Ernest C. Withers (born Memphis, TN 1922–died Memphis, TN 2007)

For fifty years, Earnest Withers worked as a photographer, primarily in his hometown of Memphis, Tennessee—an important city in civil rights history. His business card explained his philosophy: “The Pictures Tell the Story.” Withers attended the Army School of Photography during his service in World War II and used those skills when he returned home to Memphis. There he earned his reputation for capturing life in the segregated South. Withers created a series portraying the city’s music scene, including images of famous singers, such as Elvis Presley, B. B. King, Aretha Franklin, and Ike and Tina Turner. However, Withers is best known for photographing important moments in the Civil Rights movement and for his own activism. For example, he self-published a pamphlet, illustrated with his own photos, about Emmett Till’s murder and trial. Present in Martin Luther King Jr.’s hotel room the night he was shot, the photographer documented events and places related to the assassination, including the bathroom from which James Earl Ray shot King. In 2010, Withers’s reputation as the foremost civil rights chronicler sustained a blow when the New York Times reported that, from about 1968 to 1970, Withers gave the F.B.I. information about civil rights activists.

 

Related Material

Two posters encouraging people to vote

Youth vote posters, mid-1960s. National Museum of American History, Behring Center

Organizations like the Student Nonviolent Coordinating Committee and the Congress of Racial Equality used dramatic photographs and bold graphic designs, like those seen in these youth voting posters, to encourage voter registration, a quintessential civil right.
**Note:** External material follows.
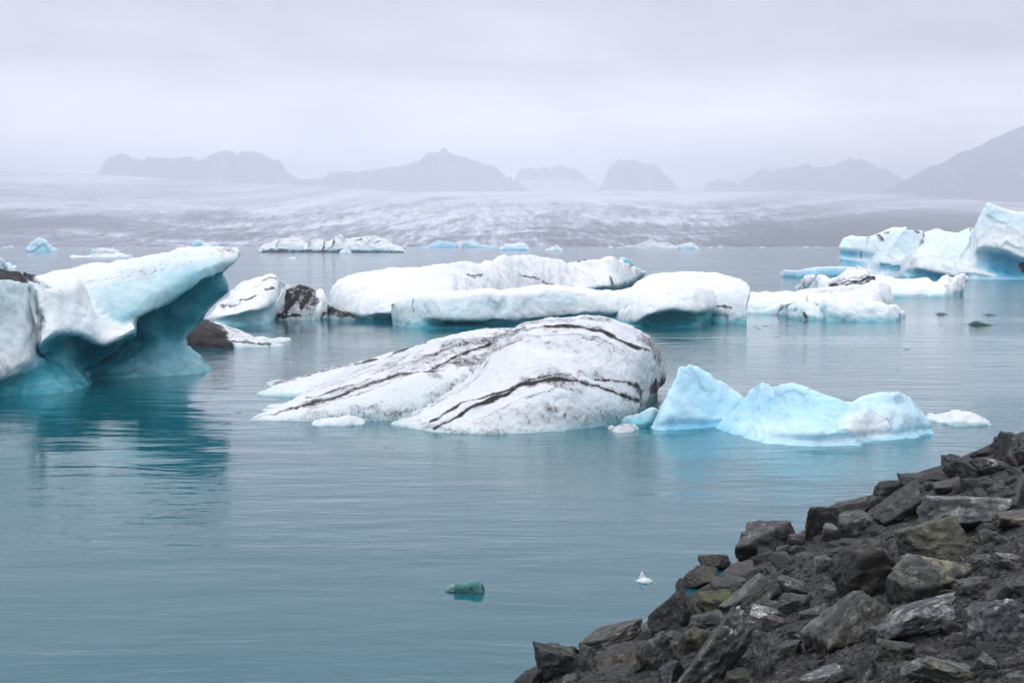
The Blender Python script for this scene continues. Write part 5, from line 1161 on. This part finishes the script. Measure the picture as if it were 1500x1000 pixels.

Their efforts helped encourage twenty-five thousand people to march from Selma to Montgomery, Alabama, in 1965 to protest the illegal barriers many African Americans encountered when they tried to register to vote.

A jean jacket with pins

Denim jacket worn by Joan Trumpauer Mulholland with twenty-three political activist buttons, 1960s. National Museum of African American History and Culture, Gift from the Trumpauer-Mulholland Collection

Joan Trumpauer joined SNCC in 1960 and served as an office assistant in Mississippi for several years. She participated in several sit-ins as well as the Freedom Rides. This vest demonstrates her longstanding commitment to the cause of equal rights. One button attached to the collar reads "Never" and was created by the White Citizens Council of Jackson, Mississippi, to indicate the group’s opposition to integration. By acquiring buttons like this and wearing them upside down, SNCC protesters aimed to invert their original meaning.

A pen that President Johnson used to sign the voting rights act of 1965.

1965 Voting Rights Act signing pen used by Lyndon B. Johnson. National Museum of African American History and Culture

President Lyndon B. Johnson used this pen to sign into law the Voting Rights Act of 1965. The act outlawed the discriminatory voting practices that had led to the widespread disenfranchisement of African Americans throughout the country, which included literacy tests, poll taxes, and grandfather clauses. It prohibited voting qualifications that denied or abridged "the right of any citizen of the United States to vote on the account of race or color."